Jackson remembered as family, church matriarch

Pallbearers exit Emanuel AME Church carrying the casket of Cynthia Hurd as mourners for Susie Jackson and Tywanza Sanders file inside the church for their funerals in the lightning and heavy rain.

The silver casket, with its enormous bouquet of pink and lavender flowers, rolled into place first. Pallbearers opened the top section and arranged the linens inside to permit family members to view Susie Jackson one last time before she was laid to rest forever.

The dark brown casket of Tywanza Sanders was positioned next to that of his beloved aunt.

Through the warm, humid sanctuary of Emanuel AME Church family members processed, pausing at the foot of the altar to bid farewell then take their seats. The Rev. Norvel Goff, interim pastor of Mother Emanuel and presiding elder of the AME Church’s Edisto District, read from the Psalms.

“You prepare a table before me in the presence of my enemies. You anoint my head with oil; my cup overflows. Surely your goodness and love will follow me all the days of my life, and I will dwell in the house of the Lord forever.”

The Rev. Stephen Singleton offered an opening prayer for these two victims of a mass shooting at the church on June 17, and for their grieving families.

“Though they might have nightmares, give them sweet dreams.”

Jackson was remembered as a gentle, loving figurehead.

“She was a mother to so, so many, this matriarch of the Jackson family,” church member Carlotta Dennis remarked.

Jackson, who was 87 when she died, sang in the choir, was a member of the Woman’s Missionary Society, attended Bible study regularly, was a trustee of the church and volunteered in myriad ways over her many years of constant faith and fidelity, Dennis said. She gave generously, to her church, to her family, even to strangers.

Jackson was deeply rooted in Charleston. She lived in an old single house within walking distance of her church. She attended Buist Elementary School and Burke High School and worked as a beautician and home health care provider. She was always thinking of others, her family said.

Her grandson Walter Jackson Jr. spoke of God’s call and his grandmother’s readiness to heed it.

“For all those who knew Susie Jackson, ‘no’ wasn’t really in her vocabulary,” he said. “I have a feeling God called on her: ‘I’ve got a mission for you Susie Jackson!” That mission surely left behind mourning friends and family, including eight grandchildren, but it was for a purpose “bigger than life,” Walter Jackson said. It was to call her higher and to inspire a nation.

Mourners, dampened by a burst of heavy rain, entered the church and waited nearly an hour for the service to begin. Many who could not secure a seat in the pews of Mother Emanuel were directed to Second Presbyterian Church, which was equipped for an overflow crowd.
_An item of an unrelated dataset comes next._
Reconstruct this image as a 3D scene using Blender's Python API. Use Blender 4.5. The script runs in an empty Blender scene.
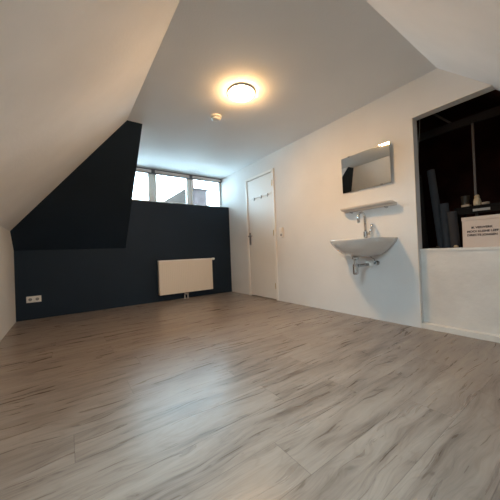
import bpy, bmesh, math, random
from mathutils import Vector, Matrix
random.seed(7)
C = bpy.context.scene.collection
PI = math.pi

# ---------------------------------------------------------------- room measures (metres)
XR, XL = 2.66, -0.535          # right wall, left knee wall
YB, YW = 4.418, 4.725          # dark back wall, window plane of the dormer
H = 2.287                      # flat ceiling
HK, HW = 0.901, 1.662          # dark knee height, top of the dark wall under the window
XCH, YTOP = 0.765, 3.112       # dormer cheek, top of the dark slope
XCR, HL = 0.600, 1.131         # ceiling crease of the left slope, left knee height
YF = 0.850                     # ceiling crease of the front slope
KF = 1.021                     # front slope run per rise
ZF = 0.90; YFR = YF-(H-ZF)*KF  # front knee wall
YJ, HJ, HS = 1.065, 1.952, 0.731   # closet opening: jamb, head, sill
YO = 0.15                      # other side of the closet opening
YD0, YD1, HD = 3.033, 3.808, 2.05
T = 0.10
def gy(z): return YB+(YTOP-YB)*(z-HK)/(H-HK)
def fy(z): return YF-(H-z)*KF

# ---------------------------------------------------------------- materials
def mat(name, col, rough=.6, metal=0, bump=0, bscale=60, var=0, vscale=3, spec=.5, emis=None, es=0, coat=0):
    m = bpy.data.materials.new(name); m.use_nodes = True
    nt = m.node_tree; b = nt.nodes['Principled BSDF']
    b.inputs['Base Color'].default_value = (*col, 1); b.inputs['Roughness'].default_value = rough
    b.inputs['Metallic'].default_value = metal; b.inputs['Specular IOR Level'].default_value = spec
    b.inputs['Coat Weight'].default_value = coat
    tc = nt.nodes.new('ShaderNodeTexCoord')
    if var:
        n = nt.nodes.new('ShaderNodeTexNoise'); n.inputs['Scale'].default_value = vscale; n.inputs['Detail'].default_value = 5
        nt.links.new(tc.outputs['Object'], n.inputs['Vector'])
        r = nt.nodes.new('ShaderNodeValToRGB'); r.color_ramp.elements[0].position = .3; r.color_ramp.elements[1].position = .7
        r.color_ramp.elements[0].color = (*[c*(1-var) for c in col], 1); r.color_ramp.elements[1].color = (*[min(1, c*(1+var)) for c in col], 1)
        nt.links.new(n.outputs['Fac'], r.inputs['Fac']); nt.links.new(r.outputs['Color'], b.inputs['Base Color'])
    if bump:
        n = nt.nodes.new('ShaderNodeTexNoise'); n.inputs['Scale'].default_value = bscale; n.inputs['Detail'].default_value = 4
        nt.links.new(tc.outputs['Object'], n.inputs['Vector'])
        bp = nt.nodes.new('ShaderNodeBump'); bp.inputs['Strength'].default_value = bump; bp.inputs['Distance'].default_value = .004
        nt.links.new(n.outputs['Fac'], bp.inputs['Height']); nt.links.new(bp.outputs['Normal'], b.inputs['Normal'])
    if emis:
        b.inputs['Emission Color'].default_value = (*emis, 1); b.inputs['Emission Strength'].default_value = es
    return m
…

The service included unprogrammed remarks by Mayor Joe Riley and Gov. Nikki Haley, as well as a prayer by the Rev. Jesse Jackson. It drew to a close with the climactic singing of a gospel song, “I Can’t Give Up Now,” by Minister Jarell Smalls, who brought the church to its feet.

The song was followed by yet another inspirational sermon by Goff, who has presided over all of the funerals.

“I’ve just got a quick news-breaking announcement,” he said at one point. “Every demon in Hell is mad right now!” Mad because a full church was celebrating the lives of exemplary Christians. “My heart is still broken but I feel that mending is taking place.”

People, he said, have come together.